Boolean Expansion as Linear Interpolation

Given a set of n independent logical variables X1,X2,...,Xn, each of
which may be either TRUE or FALSE, let xj = P{Xj} denote the probability
that Xj is TRUE.  Consequently 1 - xj is the probability that Xj is 
FALSE.

Now consider some arbitrary Boolean function F(X1,X2,..,Xn) of these 
n logical vairables.  Thus for any specified truth values of the n
variables the function f is assigned a particular value, either TRUE 
or FALSE.  In his "Investigation of the Laws of Thought" George Boole
described (Chapter V, Prop II) how the probability f of the function F
can be expanded into its mutually exclusive components.  This expansion
is just an application of the conditional probability formula for an
arbitrary event E and logical variable X

               P{E}  =  P{E|X} P{X}  +  P{E|X'} P{X'}

where X' denotes "not X", and the vertical line "|" signifies "given".
Applying this repeatedly to the event F and the logical variables Xj
gives the expansion formula


 f(X1,X2,..,Xn)

       1     1        1    /                 n                      \
    = SUM   SUM  ... SUM  ( f(i1,i2,..,in) PROD[(1-ij)xj + ij(1-xj)] )
      i1=0  i2=0     in=0  \                j=1                     /


where the indices ij, j=1,2,..,n signify truth values (0=FALSE,1=TRUE).
Also, recall that f is the probability of F being TRUE.
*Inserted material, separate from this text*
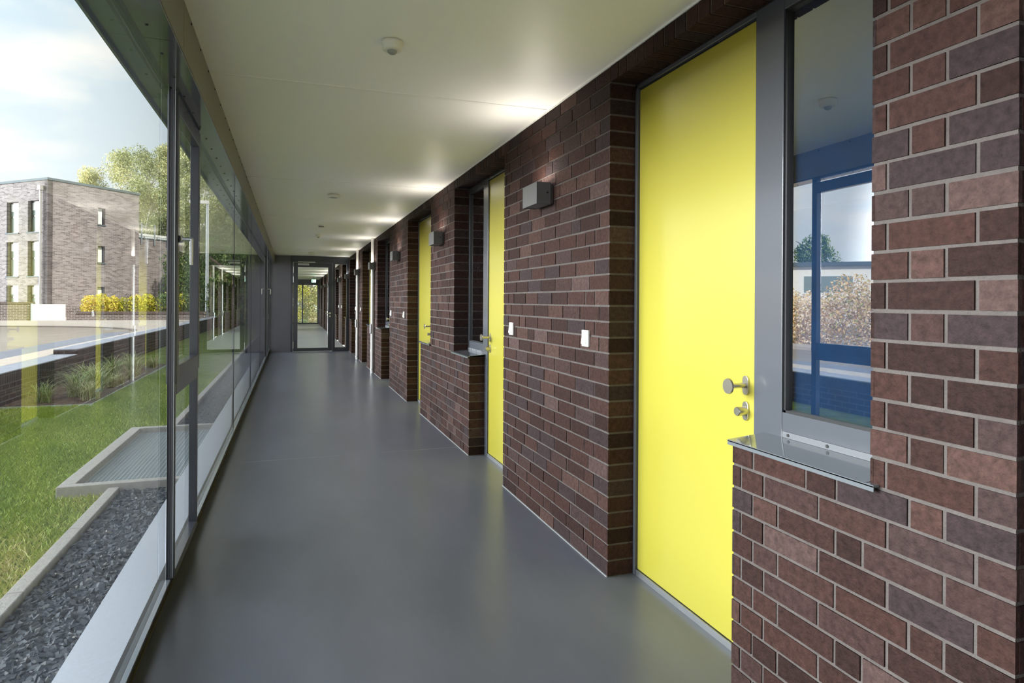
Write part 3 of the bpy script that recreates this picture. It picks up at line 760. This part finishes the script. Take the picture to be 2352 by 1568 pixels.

For example, we can expand the function F in terms of two independent
logical variables X and Y, whose probabilities of being TRUE are x
and y respectively, as follows

     f(X,Y) = f(0,0) [1-x][1-y] + f(0,1) [1-x][y]

                   + f(1,0) [x][1-y]  +  f(1,1) [x][y]

It's interesting that the general formula for Boolean decomposition of
probabilities in terms of n independent variables is identical to the 
formula for n-dimensional orthogonal linear interpolation.  Suppose we
have an orthogonal n-dimensional table that specifies the value of a 
scalar field f(x1,x2,..,xn) at discrete points.  To interpolate the
value of f at some specific point in this n-dimensional space using
linear interpolation, we need to first find the particular "cell" of
the table where the point falls.  Once we have done this, we can
normalize the spatial coordinates along each axis such that the next
lower table ordinate is 0 and the next higher table ordinate is 1.
Then the values of f(i1,i2,..,in) in the above general formula for
the Boolean expansion represent the discrete table values at the 2^n
vertices of the relevant "cell" of the table, and the values of xj
for j=1 to n are the spatial coordinates of the particular point 
inside the cell that is to be interpolated.

The correspondence between interpolation in a Euclidean space and
the expansion of the probabilities of logical functions suggests some
interesting approaches to dealing with more challenging situations in 
which the logical variables are NOT independent.  We can express these 
in terms of the non-independence of a putative set of "basis vectors" 
for the space.  However, it's important to keep in mind that the 
general locus given by n-dimensional linear interpolation actually
possesses intrinsic curvature, and isn't linear with respect to 
arbitrary independent basis vectors.  For a discussion of this
intrinsic curvature, see Curvature of Linear Interpolation.